| TASK BRIEF |
Retype the listing that follows, exactly as written.

| SUPPLIED DATA |
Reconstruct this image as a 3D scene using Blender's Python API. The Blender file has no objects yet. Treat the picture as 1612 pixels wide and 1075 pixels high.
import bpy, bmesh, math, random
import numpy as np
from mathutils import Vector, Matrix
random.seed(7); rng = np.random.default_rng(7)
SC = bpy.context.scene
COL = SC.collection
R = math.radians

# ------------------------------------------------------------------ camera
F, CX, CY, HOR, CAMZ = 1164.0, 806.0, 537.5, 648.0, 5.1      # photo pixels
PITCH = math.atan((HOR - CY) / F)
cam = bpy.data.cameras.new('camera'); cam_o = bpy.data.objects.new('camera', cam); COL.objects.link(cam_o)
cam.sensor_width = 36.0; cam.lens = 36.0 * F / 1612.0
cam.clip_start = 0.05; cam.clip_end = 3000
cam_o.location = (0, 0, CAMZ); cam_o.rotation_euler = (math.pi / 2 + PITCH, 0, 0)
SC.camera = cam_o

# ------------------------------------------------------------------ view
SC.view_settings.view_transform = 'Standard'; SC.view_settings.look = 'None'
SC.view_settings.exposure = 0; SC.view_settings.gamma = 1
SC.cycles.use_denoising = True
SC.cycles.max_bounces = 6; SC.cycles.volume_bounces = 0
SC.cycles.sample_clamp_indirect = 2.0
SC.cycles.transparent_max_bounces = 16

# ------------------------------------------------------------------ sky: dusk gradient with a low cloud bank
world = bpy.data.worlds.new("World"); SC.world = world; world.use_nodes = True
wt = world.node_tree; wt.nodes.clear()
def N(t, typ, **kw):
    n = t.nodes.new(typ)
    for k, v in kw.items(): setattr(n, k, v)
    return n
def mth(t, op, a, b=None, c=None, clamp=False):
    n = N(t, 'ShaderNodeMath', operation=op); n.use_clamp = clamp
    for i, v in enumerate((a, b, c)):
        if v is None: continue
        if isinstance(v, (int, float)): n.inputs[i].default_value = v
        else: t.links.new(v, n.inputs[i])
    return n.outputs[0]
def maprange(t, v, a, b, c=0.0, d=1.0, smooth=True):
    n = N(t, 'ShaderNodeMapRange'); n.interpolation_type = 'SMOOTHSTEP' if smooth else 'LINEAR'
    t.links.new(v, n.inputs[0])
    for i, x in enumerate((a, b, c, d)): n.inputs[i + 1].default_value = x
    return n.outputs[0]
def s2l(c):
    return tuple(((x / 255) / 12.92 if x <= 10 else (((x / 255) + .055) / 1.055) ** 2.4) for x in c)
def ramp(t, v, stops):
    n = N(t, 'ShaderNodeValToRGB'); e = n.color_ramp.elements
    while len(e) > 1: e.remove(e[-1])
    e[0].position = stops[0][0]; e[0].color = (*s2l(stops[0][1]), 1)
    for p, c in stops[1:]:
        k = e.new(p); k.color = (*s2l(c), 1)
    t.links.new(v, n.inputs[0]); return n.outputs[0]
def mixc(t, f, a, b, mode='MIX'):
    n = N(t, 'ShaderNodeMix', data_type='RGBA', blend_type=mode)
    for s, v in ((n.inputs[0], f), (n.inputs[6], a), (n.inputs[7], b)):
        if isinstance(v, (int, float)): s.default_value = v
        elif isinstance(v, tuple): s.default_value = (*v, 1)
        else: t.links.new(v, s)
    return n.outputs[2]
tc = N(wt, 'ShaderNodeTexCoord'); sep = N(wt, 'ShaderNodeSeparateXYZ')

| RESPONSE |
Reconstruct this image as a 3D scene using Blender's Python API. The Blender file has no objects yet. Treat the picture as 1612 pixels wide and 1075 pixels high.
import bpy, bmesh, math, random
import numpy as np
from mathutils import Vector, Matrix
random.seed(7); rng = np.random.default_rng(7)
SC = bpy.context.scene
COL = SC.collection
R = math.radians

# ------------------------------------------------------------------ camera
F, CX, CY, HOR, CAMZ = 1164.0, 806.0, 537.5, 648.0, 5.1      # photo pixels
PITCH = math.atan((HOR - CY) / F)
cam = bpy.data.cameras.new('camera'); cam_o = bpy.data.objects.new('camera', cam); COL.objects.link(cam_o)
cam.sensor_width = 36.0; cam.lens = 36.0 * F / 1612.0
cam.clip_start = 0.05; cam.clip_end = 3000
cam_o.location = (0, 0, CAMZ); cam_o.rotation_euler = (math.pi / 2 + PITCH, 0, 0)
SC.camera = cam_o

# ------------------------------------------------------------------ view
SC.view_settings.view_transform = 'Standard'; SC.view_settings.look = 'None'
SC.view_settings.exposure = 0; SC.view_settings.gamma = 1
SC.cycles.use_denoising = True
SC.cycles.max_bounces = 6; SC.cycles.volume_bounces = 0
SC.cycles.sample_clamp_indirect = 2.0
SC.cycles.transparent_max_bounces = 16

# ------------------------------------------------------------------ sky: dusk gradient with a low cloud bank
world = bpy.data.worlds.new("World"); SC.world = world; world.use_nodes = True
wt = world.node_tree; wt.nodes.clear()
def N(t, typ, **kw):
    n = t.nodes.new(typ)
    for k, v in kw.items(): setattr(n, k, v)
    return n
def mth(t, op, a, b=None, c=None, clamp=False):
    n = N(t, 'ShaderNodeMath', operation=op); n.use_clamp = clamp
    for i, v in enumerate((a, b, c)):
        if v is None: continue
        if isinstance(v, (int, float)): n.inputs[i].default_value = v
        else: t.links.new(v, n.inputs[i])
    return n.outputs[0]
def maprange(t, v, a, b, c=0.0, d=1.0, smooth=True):
    n = N(t, 'ShaderNodeMapRange'); n.interpolation_type = 'SMOOTHSTEP' if smooth else 'LINEAR'
    t.links.new(v, n.inputs[0])
    for i, x in enumerate((a, b, c, d)): n.inputs[i + 1].default_value = x
    return n.outputs[0]
def s2l(c):
    return tuple(((x / 255) / 12.92 if x <= 10 else (((x / 255) + .055) / 1.055) ** 2.4) for x in c)
def ramp(t, v, stops):
    n = N(t, 'ShaderNodeValToRGB'); e = n.color_ramp.elements
    while len(e) > 1: e.remove(e[-1])
    e[0].position = stops[0][0]; e[0].color = (*s2l(stops[0][1]), 1)
    for p, c in stops[1:]:
        k = e.new(p); k.color = (*s2l(c), 1)
    t.links.new(v, n.inputs[0]); return n.outputs[0]
def mixc(t, f, a, b, mode='MIX'):
    n = N(t, 'ShaderNodeMix', data_type='RGBA', blend_type=mode)
    for s, v in ((n.inputs[0], f), (n.inputs[6], a), (n.inputs[7], b)):
        if isinstance(v, (int, float)): s.default_value = v
        elif isinstance(v, tuple): s.default_value = (*v, 1)
        else: t.links.new(v, s)
    return n.outputs[2]
tc = N(wt, 'ShaderNodeTexCoord'); sep = N(wt, 'ShaderNodeSeparateXYZ')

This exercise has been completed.